Each conquest he attempted was not an end in itself but a step towards a final confrontation with Marxism and the domination of the world by the German master race.

How does Putin compare? Thinly. It is true that he uses the presence of his ethnic groups in other countries as an excuse to cross the border and grab large tracts of land. Hitler, likewise, used the supposed oppression of Sudetenland Germans as an excuse to carve up Czechoslovakia.

Yet Putin is not a totalitarian dictator on Hitler's scale. He is an autocrat who bends the rules to suit his needs and doesn't have to worry about elections. But it is generally thought that he has to command the popular will to remain in power and it is conceivable that he could lose his authority and be kicked out.

Russian journalist Leonid Bershidsky wittily observed that under the former KGB agent, Russia had evolved from a "fake democracy" to a "faux dictatorship". Yes, there are laws against unsanctioned rallies, the promotion of homosexuality or websites with "extremist content", but they are randomly enforced.
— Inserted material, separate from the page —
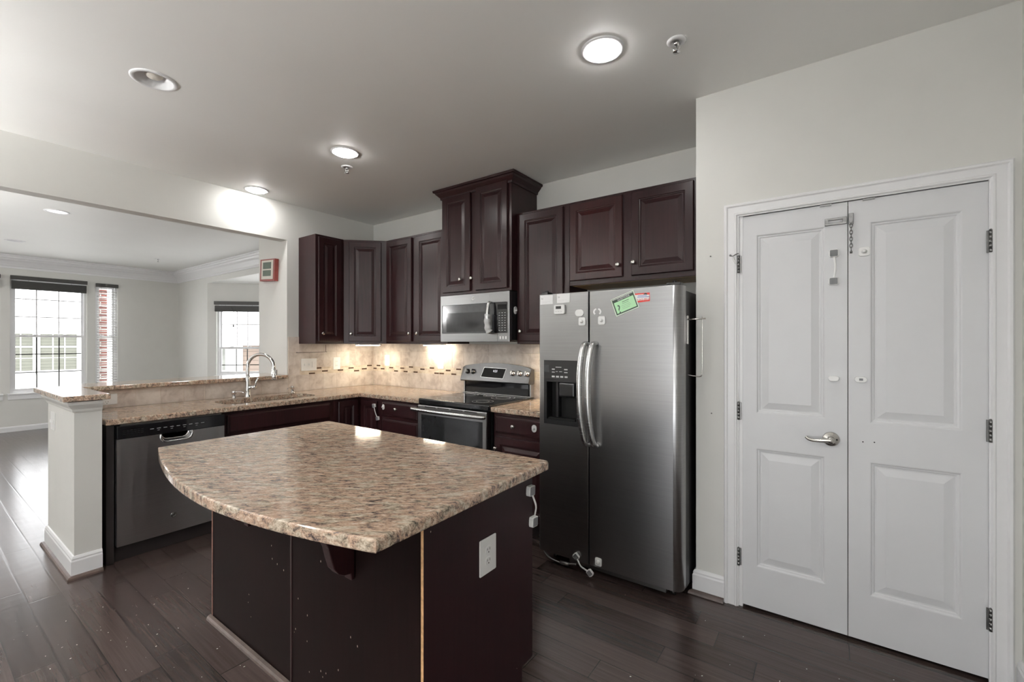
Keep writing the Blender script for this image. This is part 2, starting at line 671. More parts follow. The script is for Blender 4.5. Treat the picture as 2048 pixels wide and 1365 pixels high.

For the record, homosexuality is legal in Russia, as is the right for transsexuals to change their legal gender; such liberalities were not present in Nazi Germany.

Putin does not teach his people that they have some godly duty to rule the world. On the contrary, he roots his foreign policy adventures in a language of human rights cynically borrowed from the West. Opposing Ukrainian nationalism, aspects of which have pro-Nazi sympathies, he insisted that he was resisting anti-Semitism.

Rather than lumping authoritarians together, presuming that they all share the same motivations and behave the same way, it's more helpful to consider Putin in his own historical context. Hitler's ethnic nationalism led him to believe that he had to take on the whole world; Putin wants to dominate in a limited Russian sphere of influence.

It is strange that we don't hear more discussion about the traditional Russian ambitions that led to the slaughter of the Crimean War (1853-56), or the militant pan-Slavism that emerged thereafter with a promise of uniting the Slavic peoples under the banner of Russian autocracy, which contributed to Russian entry into World War I in 1914.

But Putin's ambition, although doubtless based on romantic imperialism, is narrower than even that, being concerned simply with reuniting ethnic Russians who woke up after the fall of communism to find themselves living in new states dominated by other ethnicities.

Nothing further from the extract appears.